▸ Work to be completed: Beginning with the first line of the data below, extract each line up to and including the one containing "tag(o, 'low bank". Copy them exactly and add nothing.

▸ Dataset content:
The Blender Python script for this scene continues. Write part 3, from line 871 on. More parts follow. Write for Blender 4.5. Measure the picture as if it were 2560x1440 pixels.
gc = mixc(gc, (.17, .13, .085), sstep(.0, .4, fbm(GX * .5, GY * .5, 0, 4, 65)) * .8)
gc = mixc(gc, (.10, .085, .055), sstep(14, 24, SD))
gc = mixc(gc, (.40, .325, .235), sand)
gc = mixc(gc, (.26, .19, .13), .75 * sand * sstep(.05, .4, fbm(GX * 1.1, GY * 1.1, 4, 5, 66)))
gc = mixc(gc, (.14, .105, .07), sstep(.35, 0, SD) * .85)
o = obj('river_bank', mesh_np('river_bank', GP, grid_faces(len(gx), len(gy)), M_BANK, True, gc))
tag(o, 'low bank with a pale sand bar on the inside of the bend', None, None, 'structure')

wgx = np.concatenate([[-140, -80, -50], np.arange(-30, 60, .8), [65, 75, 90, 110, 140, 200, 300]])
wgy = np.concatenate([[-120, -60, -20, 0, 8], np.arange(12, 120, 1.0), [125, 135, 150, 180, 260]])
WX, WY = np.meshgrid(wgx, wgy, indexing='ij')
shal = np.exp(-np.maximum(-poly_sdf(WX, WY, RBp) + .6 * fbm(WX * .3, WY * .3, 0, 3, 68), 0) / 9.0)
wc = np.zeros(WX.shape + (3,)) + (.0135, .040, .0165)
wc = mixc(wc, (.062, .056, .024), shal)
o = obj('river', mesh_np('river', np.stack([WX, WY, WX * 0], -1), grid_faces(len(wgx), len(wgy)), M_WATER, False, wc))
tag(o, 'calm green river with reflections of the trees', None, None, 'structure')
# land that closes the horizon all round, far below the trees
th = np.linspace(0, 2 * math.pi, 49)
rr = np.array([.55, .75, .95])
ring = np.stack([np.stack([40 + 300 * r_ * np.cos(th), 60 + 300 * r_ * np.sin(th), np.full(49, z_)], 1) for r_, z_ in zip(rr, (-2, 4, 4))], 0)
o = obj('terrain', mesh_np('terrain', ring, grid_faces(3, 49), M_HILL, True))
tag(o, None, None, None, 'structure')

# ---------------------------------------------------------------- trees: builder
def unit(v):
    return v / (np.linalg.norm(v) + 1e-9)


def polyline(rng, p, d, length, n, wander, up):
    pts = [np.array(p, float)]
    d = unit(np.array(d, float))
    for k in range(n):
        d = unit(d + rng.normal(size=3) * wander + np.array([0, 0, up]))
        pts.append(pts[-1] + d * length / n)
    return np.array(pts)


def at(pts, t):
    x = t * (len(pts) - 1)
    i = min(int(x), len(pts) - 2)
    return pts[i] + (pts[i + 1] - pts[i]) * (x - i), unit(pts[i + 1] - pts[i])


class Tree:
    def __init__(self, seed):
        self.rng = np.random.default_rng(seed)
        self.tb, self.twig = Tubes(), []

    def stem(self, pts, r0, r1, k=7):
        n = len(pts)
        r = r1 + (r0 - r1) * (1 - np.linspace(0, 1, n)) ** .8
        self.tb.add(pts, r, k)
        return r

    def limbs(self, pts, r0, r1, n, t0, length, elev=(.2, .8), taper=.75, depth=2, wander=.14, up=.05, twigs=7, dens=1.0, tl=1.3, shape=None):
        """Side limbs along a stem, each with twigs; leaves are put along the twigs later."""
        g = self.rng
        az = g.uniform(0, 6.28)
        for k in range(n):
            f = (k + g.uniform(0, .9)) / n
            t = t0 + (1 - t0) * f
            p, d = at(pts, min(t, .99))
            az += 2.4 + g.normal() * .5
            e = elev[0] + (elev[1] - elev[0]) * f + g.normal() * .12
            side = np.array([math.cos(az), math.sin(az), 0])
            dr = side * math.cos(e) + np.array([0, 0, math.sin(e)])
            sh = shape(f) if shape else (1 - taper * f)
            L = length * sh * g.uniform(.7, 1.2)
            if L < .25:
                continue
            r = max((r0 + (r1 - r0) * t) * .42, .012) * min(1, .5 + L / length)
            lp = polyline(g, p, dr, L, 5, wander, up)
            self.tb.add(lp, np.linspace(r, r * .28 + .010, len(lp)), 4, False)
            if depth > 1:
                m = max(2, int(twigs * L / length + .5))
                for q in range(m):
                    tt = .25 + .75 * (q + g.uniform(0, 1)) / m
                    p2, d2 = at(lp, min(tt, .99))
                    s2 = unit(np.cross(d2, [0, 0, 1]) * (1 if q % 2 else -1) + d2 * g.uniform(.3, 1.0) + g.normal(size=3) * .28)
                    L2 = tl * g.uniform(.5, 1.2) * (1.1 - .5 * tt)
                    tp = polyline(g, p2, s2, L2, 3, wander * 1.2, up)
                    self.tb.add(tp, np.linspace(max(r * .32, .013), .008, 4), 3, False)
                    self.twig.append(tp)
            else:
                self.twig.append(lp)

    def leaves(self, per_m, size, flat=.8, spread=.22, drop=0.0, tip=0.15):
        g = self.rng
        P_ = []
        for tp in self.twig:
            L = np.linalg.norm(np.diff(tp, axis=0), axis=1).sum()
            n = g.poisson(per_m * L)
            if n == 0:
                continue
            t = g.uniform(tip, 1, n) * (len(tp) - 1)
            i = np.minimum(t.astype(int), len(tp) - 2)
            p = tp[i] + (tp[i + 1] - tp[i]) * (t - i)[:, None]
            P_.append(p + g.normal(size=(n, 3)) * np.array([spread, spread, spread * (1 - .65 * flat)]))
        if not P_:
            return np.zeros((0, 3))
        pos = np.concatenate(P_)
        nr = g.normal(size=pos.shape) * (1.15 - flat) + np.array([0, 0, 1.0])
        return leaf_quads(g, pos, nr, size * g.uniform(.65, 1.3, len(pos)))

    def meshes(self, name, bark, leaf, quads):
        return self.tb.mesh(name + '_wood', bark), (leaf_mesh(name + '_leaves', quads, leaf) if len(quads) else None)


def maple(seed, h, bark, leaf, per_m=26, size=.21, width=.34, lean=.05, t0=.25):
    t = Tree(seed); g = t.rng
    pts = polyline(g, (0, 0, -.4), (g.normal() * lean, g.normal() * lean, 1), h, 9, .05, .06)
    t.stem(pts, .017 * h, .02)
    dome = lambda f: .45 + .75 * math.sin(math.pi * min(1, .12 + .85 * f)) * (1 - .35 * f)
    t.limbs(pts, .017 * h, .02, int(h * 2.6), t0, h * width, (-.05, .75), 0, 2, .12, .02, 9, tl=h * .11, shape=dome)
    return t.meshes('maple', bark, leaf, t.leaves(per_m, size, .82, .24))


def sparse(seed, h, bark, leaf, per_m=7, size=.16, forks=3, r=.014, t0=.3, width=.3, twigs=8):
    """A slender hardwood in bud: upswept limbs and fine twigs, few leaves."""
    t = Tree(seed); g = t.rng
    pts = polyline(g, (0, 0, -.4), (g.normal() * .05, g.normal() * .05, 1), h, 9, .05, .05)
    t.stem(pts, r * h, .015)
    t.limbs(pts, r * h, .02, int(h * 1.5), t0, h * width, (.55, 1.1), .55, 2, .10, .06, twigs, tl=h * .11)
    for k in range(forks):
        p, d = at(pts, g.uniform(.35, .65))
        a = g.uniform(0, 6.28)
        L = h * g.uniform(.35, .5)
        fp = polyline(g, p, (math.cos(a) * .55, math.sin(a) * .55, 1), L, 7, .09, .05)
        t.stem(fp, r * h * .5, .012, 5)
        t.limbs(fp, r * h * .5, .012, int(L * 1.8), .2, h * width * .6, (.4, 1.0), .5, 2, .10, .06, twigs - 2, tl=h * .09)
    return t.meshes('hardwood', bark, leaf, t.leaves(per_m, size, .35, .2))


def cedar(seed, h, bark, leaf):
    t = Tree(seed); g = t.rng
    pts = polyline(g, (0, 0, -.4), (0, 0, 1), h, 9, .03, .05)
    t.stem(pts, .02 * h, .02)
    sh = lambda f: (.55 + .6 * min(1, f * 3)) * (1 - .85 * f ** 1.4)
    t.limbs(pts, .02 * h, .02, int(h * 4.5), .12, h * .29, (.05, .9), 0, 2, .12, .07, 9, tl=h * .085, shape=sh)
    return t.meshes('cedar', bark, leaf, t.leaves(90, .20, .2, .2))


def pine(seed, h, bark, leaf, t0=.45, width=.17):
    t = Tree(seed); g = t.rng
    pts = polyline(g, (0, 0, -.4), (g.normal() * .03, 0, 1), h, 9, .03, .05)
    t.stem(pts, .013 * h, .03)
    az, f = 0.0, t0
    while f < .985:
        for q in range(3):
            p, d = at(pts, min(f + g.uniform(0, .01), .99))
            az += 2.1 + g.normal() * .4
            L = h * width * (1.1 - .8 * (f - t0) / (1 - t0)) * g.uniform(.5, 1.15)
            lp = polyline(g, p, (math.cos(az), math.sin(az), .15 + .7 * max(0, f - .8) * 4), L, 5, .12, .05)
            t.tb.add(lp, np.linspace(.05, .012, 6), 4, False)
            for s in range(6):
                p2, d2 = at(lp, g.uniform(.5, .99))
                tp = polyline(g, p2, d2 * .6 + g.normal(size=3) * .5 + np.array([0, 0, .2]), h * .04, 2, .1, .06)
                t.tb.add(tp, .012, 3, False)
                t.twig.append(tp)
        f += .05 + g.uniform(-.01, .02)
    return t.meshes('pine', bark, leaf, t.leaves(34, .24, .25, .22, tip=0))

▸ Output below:
The Blender Python script for this scene continues. Write part 3, from line 871 on. More parts follow. Write for Blender 4.5. Measure the picture as if it were 2560x1440 pixels.
gc = mixc(gc, (.17, .13, .085), sstep(.0, .4, fbm(GX * .5, GY * .5, 0, 4, 65)) * .8)
gc = mixc(gc, (.10, .085, .055), sstep(14, 24, SD))
gc = mixc(gc, (.40, .325, .235), sand)
gc = mixc(gc, (.26, .19, .13), .75 * sand * sstep(.05, .4, fbm(GX * 1.1, GY * 1.1, 4, 5, 66)))
gc = mixc(gc, (.14, .105, .07), sstep(.35, 0, SD) * .85)
o = obj('river_bank', mesh_np('river_bank', GP, grid_faces(len(gx), len(gy)), M_BANK, True, gc))
tag(o, 'low bank with a pale sand bar on the inside of the bend', None, None, 'structure')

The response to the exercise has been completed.